On Friday, about 70 people – poets, artists, activists, family, and friends – filled the hall of Poetry Ireland for the evening’s dual celebration. (Wordsmith Elaine Cosgrove’s new collection, Transmissions, was launched the same night.)
Fornoff is “way ahead of the curve”, said poet Colm Keegan, in an introductory speech.
He praises, in particular, her poem “The Opposite of a Thank You”, which describes a nauseating interaction she had with a well-connected Dublin writer, who offered her a book deal in exchange for sexual favours.
Keegan says the piece facilitated a much-needed discussion in Dublin’s literary and publishing world.
As she takes to stage, Fornoff has a request for the crowd. Her aunt has been unable to travel to Ireland for the event due to illness, so she asks that everyone in the room shout hello as she films it for her. “Hi Susan!” the room yells towards her phone.
She thanks the crowd, then reads a poem for another family member who isn’t present, her father, a former skydiving instructor.
“We all watch our fathers fall to earth. They become less tall. No longer know it all. 5’10” and fallible, thinks I don’t call enough – but he’s still the man who flew.”

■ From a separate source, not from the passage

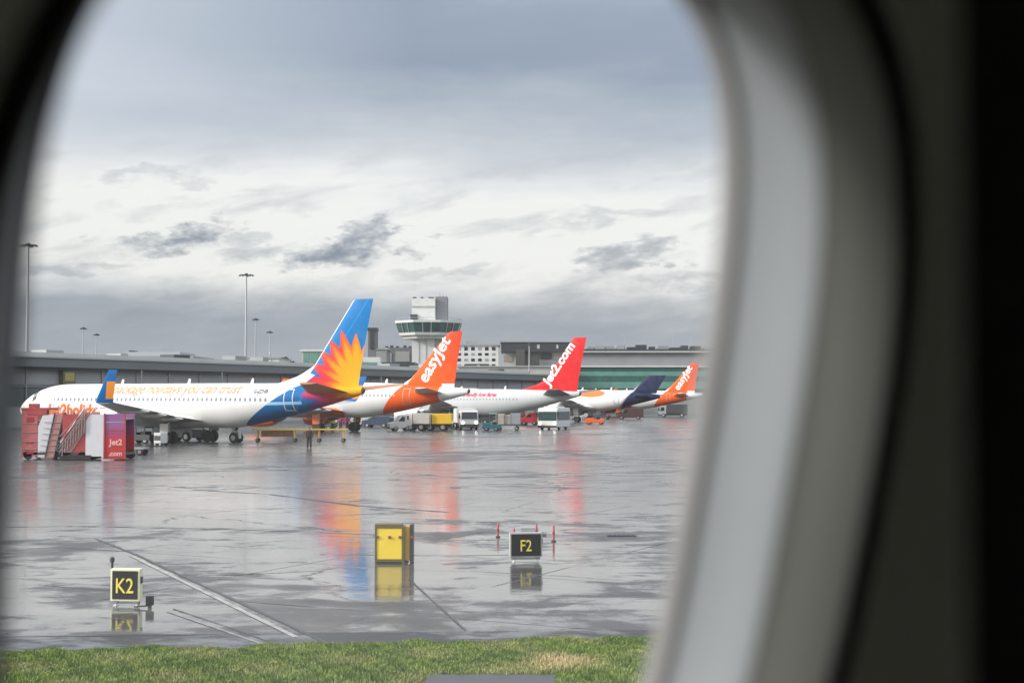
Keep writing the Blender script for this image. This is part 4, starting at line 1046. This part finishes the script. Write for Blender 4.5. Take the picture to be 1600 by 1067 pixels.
van('red_van', 'small red van parked beyond the luggage trailer and bus', G(828, 664), math.pi - R(8), M('van_red', (.62, .05, .07), .35, var=.05), 3.3, 1.9, cat='van')
tug('teal baggage tug pulling the trailer of luggage boxes', G(768, 673), math.pi - R(4), TEAL, M('pale_teal', (.25, .45, .48), .5), 2.3, 2.2)
dl = G(794, 672)
dolly('dark flat trailer loaded with pale boxes behind the teal tug', dl, math.pi - R(4), 3.2, 1.7, .62, DKMET)
BOXM = M('tan_card', (.45, .38, .30), .8, var=.3, vs=2)
crate('tan freight box at the front of the dark trailer', dl + Vector((-1.0, 0, .75)), -R(4), 1.0, 1.3, 1.35, BOXM)
crate('narrow tan freight box in the middle of the dark trailer', dl + Vector((-.1, 0.05, .75)), -R(2), .7, 1.2, 1.2, M('tan_card_light', (.52, .45, .38), .8, var=.3))
crate('grey freight container at the back of the dark trailer', dl + Vector((.95, 0, .75)), -R(4), 1.2, 1.3, 1.4, GREYP)
# yellow tank truck, white trucks under orange-tailed jet
truck('service_truck', 'yellow box service truck standing side-on under the orange-finned jet', G(684, 673), math.pi - R(5), 3.7, 2.0, 2.0, WHITE, YELLOW, cabL=1.1, boxh=2.15)
truck('flatbed_truck', 'white service truck with red stripe beside the yellow truck', G(653, 673), math.pi - R(10), 3.4, 2.0, 2.2, WHITE, M('pale_box', (.55, .52, .48), .5), cabL=1.2)
van('white_van', 'white van under the root of the orange tail facing left', G(626, 673), math.pi + R(15), WHITE, 3.2, 2.0)
van('blue_car', 'dark blue-grey car parked under the orange-finned jet', G(590, 668), math.pi - R(15), M('blue_grey_paint', (.04, .06, .10), .3), 4.2, 1.6, 1.8, cat='car')
van('silver_car', 'small pale car with dark windows left of the blue-grey car', G(565, 667), math.pi - R(15), M('silver_paint', (.5, .5, .5), .3, .3), 3.0, 1.5, 1.7, cat='car')
tug('dark green tug under the sunburst tail with white canopy', G(507, 671), math.pi - R(20), M('dark_green_paint', (.03, .07, .04), .5), DKMET, 3.0, 1.8)
truck('dark_truck', 'dark high-sided catering truck between the yellow truck and white box truck', G(704, 668), TOCAM + R(20), 5.0, 1.5, 2.9, CLAD, CLAD, cabL=1.4)
tug('low dark tug close behind the rear of the silver jet', G(940, 655), math.pi - R(20), CLAD, CLAD, 3.2, 1.6)
van('dark_van', 'dark van under the navy tail of the small airliner', G(985, 655), math.pi - R(10), M('dark_maroon', (.07, .03, .035), .4), 5.0, 2.2)
van('grey_van', 'grey van partly hidden right of the airport bus', G(905, 656), math.pi - R(20), GREYP, 4.2, 2.1)
# equipment crowded in the shade further back
BRN = M('brown_paint', (.10, .05, .04), .5); MAG = M('magenta_crate', (.35, .04, .12), .5)
truck('catering_truck', 'dark grey catering truck behind the two people in red and purple jackets', G(548, 662), math.pi - R(20), 6, 2.2, 2.2, GREYP, CLAD, cabL=1.4)
truck('fuel_truck', 'long dark fuel truck behind the blue-grey car', G(585, 660), math.pi - R(20), 7, 2.3, 2.3, GREYP, DKMET, cabL=1.6)
truck('service_truck', 'white truck with pale box just behind the white service truck and van', G(640, 663), math.pi - R(10), 5, 2.2, 2.6, WHITE, M('pale_box', (.55, .52, .48), .5), cabL=1.4)
truck('catering_truck', 'dark tall catering truck behind the teal tug and tan boxes', G(775, 660), math.pi - R(20), 7, 2.4, 2.2, DKMET, GREYP, cabL=1.5)
van('black_van', 'black van between the white box truck and the teal tug', G(750, 662), math.pi - R(10), CLAD, 3.8, 1.9)
van('maroon_van', 'dark maroon van left of the red van in the shade', G(803, 659), math.pi - R(10), BRN, 3.6, 1.9)
tug('orange tug in front of the low navy-tailed airliner', G(930, 663), math.pi - R(10), ORANGE, CLAD, 3.0, 1.3)
truck('dark_truck', 'dark truck standing under the orange fin at the far right', G(1052, 652), math.pi - R(10), 6, 2.4, 2.8, GREYP, CLAD, cabL=1.6)
crate('magenta freight crate near the people under the sunburst tail', G(537, 663), R(10), 1.6, 1.2, 1.3, MAG)
crate('brown freight crate right of the dark maroon van', G(817, 663), R(5), 1.3, 1.2, 1.5, BRN)
crate('dark steel crate in the shade left of the yellow service truck', G(664, 667), R(5), 1.0, 1.2, 1.6, CLAD)
crate('low dark crate right of the yellow service truck', G(716, 668), R(5), .8, 1.0, 1.7, DKMET)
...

The poetry in Hymn to the Reckless oscillates between the personal and the political, while simultaneously demonstrating the author’s ability to capture the intricacies of narratives and identities radically distinct from her own.
“He can be forgiven for refusing to elaborate the infernos of his daily grind, for keeping his witness to himself,” Fornoff writes in “The Fireman”, a piece concerned with the vicissitudes of life working a perilous occupation. “Life at its fragile cracking; a language in ashes, remedy too often too late.”
In “When Your Country Is a Weapon”, a lament about the election of Trump, Fornoff offers a moving account of witnessing a rightward shift in her home country from afar.
“What do you do when something ugly unfurls? When your country is a weapon that chops at the world? What do you do when a bully knows he’s been chosen? And your heart is a weapon that throbs at the words.”
A palpable sense of empathy leaps from the 84 pages of Fornoff’s debut, grabbing the reader and inviting them to gorge on rich descriptions of both her own, and other people’s experiences.
Or, as Keegan puts it: “She has the skill and the guts to write that way.”